Bradbury News on Bradbury’s Birthday 8/22

Bradbury's basement in 1985.

Bradbury’s basement in 1985.

Ray Bradbury would have been 94 today. Although he isn’t here to celebrate, his fans are keeping his name in the news.

(1) There will be a screening of The Wonderful Ice Cream Suit on October 12 to support the Pomona Public Library. Steven Paul Leiva will moderate a panel afterwards with Joe Mantegna, Edward James Olmos, Stuart Gordon, and possibly Sam Weller. John King Tarpinian will provide items from his Bradbury collection to display at the library.

Bradbury receives autographed "Ice Cream Suit."

Bradbury receives autographed “Ice Cream Suit.”

(2) Tim Youd will performance-type Bradbury’s Fahrenheit 451 next month and then consign his art to the flames:

September 2014: Ray Bradbury’s Fahrenheit 451 on a Royal KMM at the Center for Ray Bradbury Studies at Indiana University/IUPUI. This performance will take place as part of the 2014 Banned Books Week. Upon completion, Youd will burn the finished diptych at the Vonnegut Memorial Library as part of their annual Banned Books celebration.

How does performance-typing work? The Huffington Post described the process when Youd performance-typed The Right Stuff last year:

Youd uses the very same make and model of typewriter that the original author did, and types the entire novel on a single sheet of paper, backed by a stronger supporting sheet.
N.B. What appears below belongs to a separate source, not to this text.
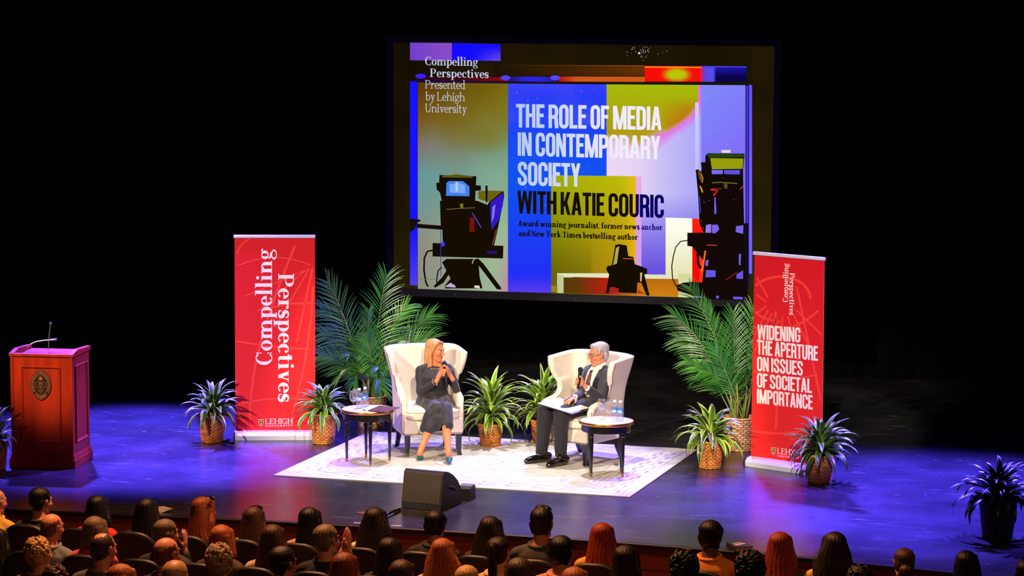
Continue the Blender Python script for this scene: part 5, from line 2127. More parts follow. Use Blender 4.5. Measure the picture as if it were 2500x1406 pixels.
dracaena('striped plant in a woven basket between the lectern and the nearest red banner', 515, 1082, 0.140, 0.27, 0.30, 0.40, 3, 0.25, n=59)
dracaena('striped plant in a woven basket beside the round table with the folder', 788, 1086, 0.140, 0.31, 0.29, 0.36, 5, 0.45, n=67)
dracaena('bright lime striped plant in a basket beside the woman’s white chair', 1197, 1094, 0.128, 0.24, 0.32, 0.46, 8, 1.0, n=78, stalk=0.16)
dracaena('bright lime striped plant drooping beside the man’s white chair', 1325, 1084, 0.128, 0.24, 0.32, 0.47, 12, 1.0, n=78, stalk=0.17)
dracaena('striped plant in a woven basket between the rug corner and a red banner', 1735, 1146, 0.135, 0.27, 0.34, 0.40, 15, 0.9, n=72)
dracaena('dark green plant in a woven basket covering the foot of a red banner', 2004, 1182, 0.140, 0.27, 0.35, 0.40, 19, 0.2, n=80)
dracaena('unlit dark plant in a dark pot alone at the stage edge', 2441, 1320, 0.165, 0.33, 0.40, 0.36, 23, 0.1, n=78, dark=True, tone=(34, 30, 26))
dracaena('plant cut by the picture edge, in front of the lectern', -16, 1150, 0.125, 0.26, 0.20, 0.38, 27, 0.55, n=57)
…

He often has to tape the paper back together with its ghost image in order to feed it into the typewriter over and over again. Youd realizes a marathon of typewriting: he vocalizes the words of the book as he hunts and pecks the words in it, resulting in a unique combination of spoken and written – – rather, typed — word.

The finished artwork is a framed diptych, one page a mass of black ink in an indecipherable but visceral representation of the arduous work of the writer and a ghost image next to it that is mostly white but retains some spillover of the ink and imagery the original paper couldn’t handle.

(3) This may have been the best reason to be in Indiana in the middle of summer. On August 20 the Indianapolis Public Library inaugurated an annual Ray Bradbury Lecture in conjunction with Indiana University’s Center for Ray Bradbury Studies.

Professor Jonathan Eller, director of the Center, spoke about “Ray Bradbury in the Twenty-First Century”, answering the questions “How did Ray Bradbury, a child of the Great Depression who never attended college, become one of the best-known American writers of his time?” and “Why does this master storyteller of the 20th century remain a powerful cultural influence today?”

(4) Ray Bradbury Unbound, the second volume of Eller’s three-volume study of Bradbury’s life and career, will be published by the University of Illinois Press in early September. At the same time, Kent State University Press will publish volume two of the Bradbury Center’s Collected Stories of Ray Bradbury, a series that recovers the seldom-seen original versions of Bradbury’s earliest published stories.

(5) Over 400 items from the Bradbury estate will be auctioned by Nate D. Sanders Fine Autographs & Memorabilia at the end of September, including paintings by Charles Addams and Hannes Bok that hung on his walls, and items from his collections of Disney animation cels, comic strips and original illustration art.

(6) John King Tarpinian suggests the two of us meet on August 30 in downtown LA at Ray Bradbury Square, to mark the day that the Library of Congress hosts the annual National Book Festival in Washington, D.C.

Joe Mantegna and Sam Weller at the Ray Bradbury Square dedication on December 6, 2012.

Joe Mantegna and Sam Weller at the Ray Bradbury Square dedication on December 6, 2012.